Harper's lecture is presented by Union Board and co-sponsored by the Residence Halls Association, the Gamma-Eta Chapter of Alpha Phi Alpha, Inc., the Department of Equity and Multicultural Affairs and the Office of Diversity Education.

A film, television, and stage actor, Harper has starred in the CBS dramas "The Handler" and "City of Angles," with guest appearances on "The Sopranos," "ER," "The Fresh Prince of Bel-Air," Married . . . with Children" and "NYPD Blue." He has starred in a number theatrical productions, and his film credits include the Spike Lee film He Got Game, starring Denzel Washington. He is a member of the Black Folks' Theater Company of Boston, an African-American traveling theater group. In 2004, Harper was named one of People magazine's "Sexiest Men Alive."

Harper is the author of the books Letters to a Young Brother and Letters to a Young Sister, which are intended to provide life lessons for youth. He also wrote How Men and Women Can Build Loving, Trusting Relationships. Harper founded the Manifest Your Destiny Foundation, a non-profit youth organization that strives to empower underprivileged youth to succeed. The organization provides young men and women with support systems and resources, through mentorship, scholarship and grant programs.

"I believe that Hill Harper is an excellent person to bring to campus to speak on the topic of diversity," said George Thomas, Union Board lectures director. "His success is honorable, and he is a role model for all students."
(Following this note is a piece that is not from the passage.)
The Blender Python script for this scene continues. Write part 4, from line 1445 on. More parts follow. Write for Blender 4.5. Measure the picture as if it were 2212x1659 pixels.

Black History Month events at IU:

  • The "Extensions of the Tradition" concert featuring organist Leo Davis Jr., from 7 to 9 p.m. on Feb. 20 in Auer Hall of the IU Jacobs School of Music. The event, which is free and open to the public, will feature works composed by African Americans. Other featured performers will be Jacobs School of Music faculty Marietta Simpson and Otis Murphy and the African-American Choral Ensemble, under the direction of Professor Keith McCutchen. Complete details are available in a news release at http://newsinfo.iu.edu/news/page/normal/17167.html.
  • The Black Knowledge Bowl, from 6 to 9 p.m. on Feb. 23 in the Grand Hall of the Neal-Marshall Black Culture Center. IU student teams compete in a test of knowledge of history, geography, science, philosophy and politics of African-Americans in the United States and around the world. All IU student are welcome to participate in the fun, "Jeopardy-style" event. To register, contact sghiggin@indiana.edu.
  • On Feb. 24, WTIU will air Blacking Up: Hip-Hop's Remix of Race and Identity , a WTIU documentary that offers a provocative look at the popularity of hip-hop among America's white youth. The program was written, directed and produced by Robert Clift, a doctoral candidate in IU's Department of Communication and Culture. His previous film, Stealing Home: The Case of Cuban Baseball was broadcasted nationally on PBS in 2001. Blacking Up was recently awarded an American Library Association's (ALA) 2011 Notable Videos for Adults Award.
  • "Making History with IU: A Program for High School Students," from 9 a.m. to 1 p.m. on Feb. 25 at the Indiana Memorial Union, 900 E. Seventh St. IU has invited high school students to the Bloomington campus for a day of activities, including an admissions presentation. They will meet and greet representatives from various IU departments, schools and colleges and student organizations. They will also gather information about other cultural resources available at the university. The purpose of the event is to honor the spirit of excellence in education that is annually highlighted in Black History Month celebrations around the United States each year. To register a high school student or to learn how to get involved, contact Mary Tourner at mtourner@indiana.edu.
  • The Black Legacy Film Series, sponsored by the Bloomington Alumnae Chapter of Delta Sigma Theta Sorority, is screening several movies at the Monroe County Public Library. All screenings will begin at 7 p.m. Being shown are "Hughes' Dream Harlem" (Langston Hughes), on Feb. 15; and "Strange Fruit" (Billie Holliday), Feb. 22.